- STATED EXERCISE -
Make an exact copy of the listing below.

- DATA -
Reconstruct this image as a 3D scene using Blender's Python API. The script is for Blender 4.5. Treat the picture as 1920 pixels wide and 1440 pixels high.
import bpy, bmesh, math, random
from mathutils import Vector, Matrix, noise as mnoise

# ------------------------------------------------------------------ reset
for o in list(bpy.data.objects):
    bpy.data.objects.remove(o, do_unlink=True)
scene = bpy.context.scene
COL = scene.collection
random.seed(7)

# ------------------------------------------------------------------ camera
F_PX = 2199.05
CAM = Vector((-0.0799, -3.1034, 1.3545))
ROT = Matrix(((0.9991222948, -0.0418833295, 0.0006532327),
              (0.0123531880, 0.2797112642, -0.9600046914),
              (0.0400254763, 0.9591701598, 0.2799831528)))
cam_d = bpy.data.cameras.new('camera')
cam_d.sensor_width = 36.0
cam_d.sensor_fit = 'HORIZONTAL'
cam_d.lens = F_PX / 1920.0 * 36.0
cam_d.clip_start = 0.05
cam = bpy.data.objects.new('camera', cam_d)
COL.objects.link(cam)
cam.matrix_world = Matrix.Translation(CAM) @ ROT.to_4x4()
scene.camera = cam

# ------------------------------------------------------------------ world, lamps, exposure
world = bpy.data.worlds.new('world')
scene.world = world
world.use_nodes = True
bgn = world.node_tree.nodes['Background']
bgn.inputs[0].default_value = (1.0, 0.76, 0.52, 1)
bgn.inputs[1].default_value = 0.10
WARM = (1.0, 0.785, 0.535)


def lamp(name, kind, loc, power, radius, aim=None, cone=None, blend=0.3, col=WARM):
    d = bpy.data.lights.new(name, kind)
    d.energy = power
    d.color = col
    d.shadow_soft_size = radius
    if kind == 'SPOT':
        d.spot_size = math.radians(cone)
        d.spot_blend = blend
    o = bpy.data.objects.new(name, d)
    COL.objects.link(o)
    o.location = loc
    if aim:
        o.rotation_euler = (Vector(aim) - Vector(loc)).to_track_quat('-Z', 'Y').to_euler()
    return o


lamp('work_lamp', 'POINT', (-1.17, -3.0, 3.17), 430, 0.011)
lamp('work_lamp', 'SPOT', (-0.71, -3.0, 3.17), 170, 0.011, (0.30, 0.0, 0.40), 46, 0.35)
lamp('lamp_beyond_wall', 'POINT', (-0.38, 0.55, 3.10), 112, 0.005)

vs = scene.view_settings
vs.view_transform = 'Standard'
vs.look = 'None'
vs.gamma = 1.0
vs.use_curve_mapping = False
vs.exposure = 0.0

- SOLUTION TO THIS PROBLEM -
Reconstruct this image as a 3D scene using Blender's Python API. The script is for Blender 4.5. Treat the picture as 1920 pixels wide and 1440 pixels high.
import bpy, bmesh, math, random
from mathutils import Vector, Matrix, noise as mnoise

# ------------------------------------------------------------------ reset
for o in list(bpy.data.objects):
    bpy.data.objects.remove(o, do_unlink=True)
scene = bpy.context.scene
COL = scene.collection
random.seed(7)

# ------------------------------------------------------------------ camera
F_PX = 2199.05
CAM = Vector((-0.0799, -3.1034, 1.3545))
ROT = Matrix(((0.9991222948, -0.0418833295, 0.0006532327),
              (0.0123531880, 0.2797112642, -0.9600046914),
              (0.0400254763, 0.9591701598, 0.2799831528)))
cam_d = bpy.data.cameras.new('camera')
cam_d.sensor_width = 36.0
cam_d.sensor_fit = 'HORIZONTAL'
cam_d.lens = F_PX / 1920.0 * 36.0
cam_d.clip_start = 0.05
cam = bpy.data.objects.new('camera', cam_d)
COL.objects.link(cam)
cam.matrix_world = Matrix.Translation(CAM) @ ROT.to_4x4()
scene.camera = cam

# ------------------------------------------------------------------ world, lamps, exposure
world = bpy.data.worlds.new('world')
scene.world = world
world.use_nodes = True
bgn = world.node_tree.nodes['Background']
bgn.inputs[0].default_value = (1.0, 0.76, 0.52, 1)
bgn.inputs[1].default_value = 0.10
WARM = (1.0, 0.785, 0.535)


def lamp(name, kind, loc, power, radius, aim=None, cone=None, blend=0.3, col=WARM):
    d = bpy.data.lights.new(name, kind)
    d.energy = power
    d.color = col
    d.shadow_soft_size = radius
    if kind == 'SPOT':
        d.spot_size = math.radians(cone)
        d.spot_blend = blend
    o = bpy.data.objects.new(name, d)
    COL.objects.link(o)
    o.location = loc
    if aim:
        o.rotation_euler = (Vector(aim) - Vector(loc)).to_track_quat('-Z', 'Y').to_euler()
    return o


lamp('work_lamp', 'POINT', (-1.17, -3.0, 3.17), 430, 0.011)
lamp('work_lamp', 'SPOT', (-0.71, -3.0, 3.17), 170, 0.011, (0.30, 0.0, 0.40), 46, 0.35)
lamp('lamp_beyond_wall', 'POINT', (-0.38, 0.55, 3.10), 112, 0.005)

vs = scene.view_settings
vs.view_transform = 'Standard'
vs.look = 'None'
vs.gamma = 1.0
vs.use_curve_mapping = False
vs.exposure = 0.0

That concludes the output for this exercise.